General News

Middlemen not profiteering; our transport costs have quadrupled since July

The Chairman of the Competitive African Rice Platform, Yaw Adu Poku, has dismissed claims of unnecessary profiteering by retailers of food products on the local market.

Commenting on the Planting for Food and Jobs market at the premises of the Ministry of Agriculture, on the Citi Breakfast Show on Wednesday, Mr Adu Poku revealed that his profit margin is insignificant considering the cost of transportation and price of raw materials.

“Last July for a 50,000 tonne truck, I was paying GH¢14,000, that is the 50kg bag [of rice], a thousand of that… Today I am contracting two articulated trucks taking 50 tonnes, and I am paying GH¢60 cedis per bag and that is GH¢60,000 to move from Tamale to Accra.”

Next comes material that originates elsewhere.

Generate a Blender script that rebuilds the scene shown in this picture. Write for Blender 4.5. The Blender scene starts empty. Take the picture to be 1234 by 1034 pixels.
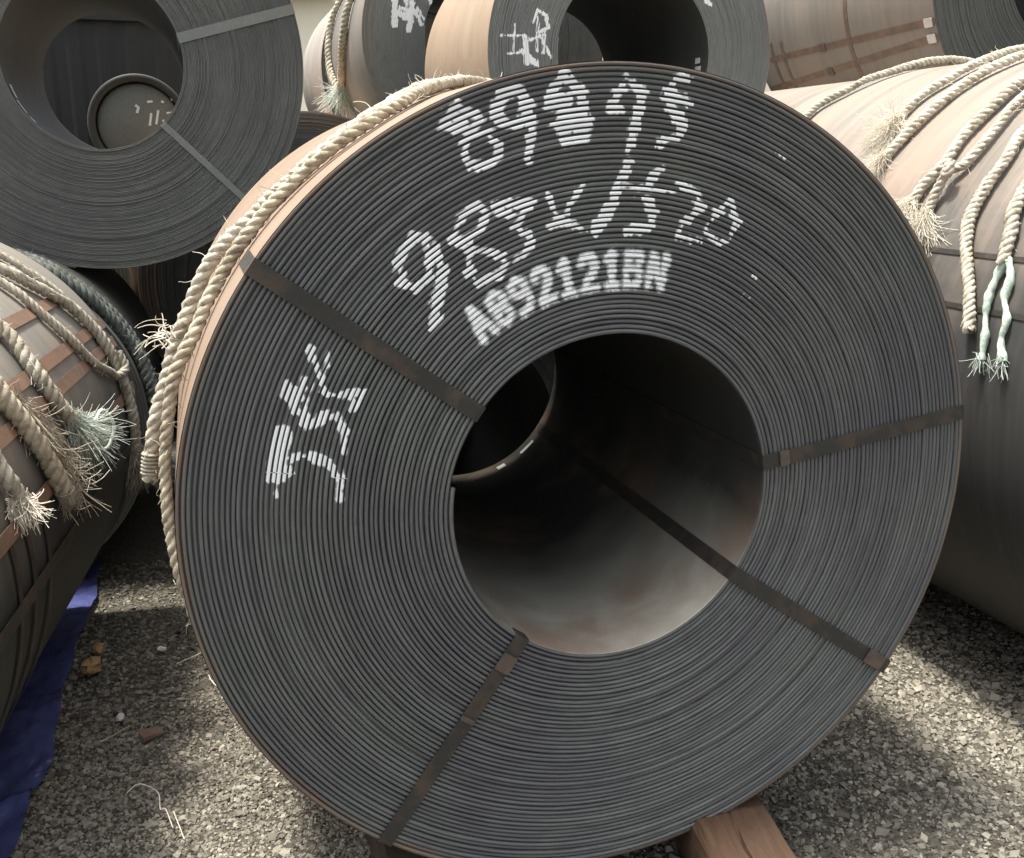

“I was [recently] buying from the farm gate at GH¢3,200 a ton of paddy. This week I am paying GH¢4800 from the same farm and I haven’t moved from that farm, so the difference now is GH¢1600 on the raw material, and I am paying in excess of 44,000 for transport so all this comes together and makes it exorbitant… This is the reality on the ground.”

“I invest not less than 6000 cedis on a ton from a farm gate to retail level and my margin is 200 cedis so check what is the difference. So if someone says that we are profiteering, then I beg to differ.”

We lack leadership and innovative thinking

Mr Adu Poku also admonished the government to be innovative and find ways to make food products accessible and affordable to Ghanaians.

He said the project must be maintained only as a pilot project while the Minister comes up with new ways to ensure that prices of food products at the market are made cheaper.

“The [Agric] Minister wants us to know that food is in the hinterlands and carting it to Accra is the issue, so it is not the market woman nor the aggregator, it is all of us caught in this situation that we cannot put our fingers on.”

“What we need to do, is to isolate it as a pilot project and think around it how we get food to the urban areas where it is needed. We need to go back and rethink. The problem we are facing is leadership; they are not giving us what makes us call them leaders.

“We should think, what will make food affordable is that when the farmer is well resourced, then food will be more affordable. When the value chain is well resourced, then food will be available. This is what we have to do,” Mr Adu Poku told Sit-in host Nathan Quao.

The Ministry of Food and Agriculture on Friday, November 11, started piloting food items at its premises to the general public.

According to the Ministry, the move forms part of efforts to cushion Ghanaians and mitigate the impact of rising food prices.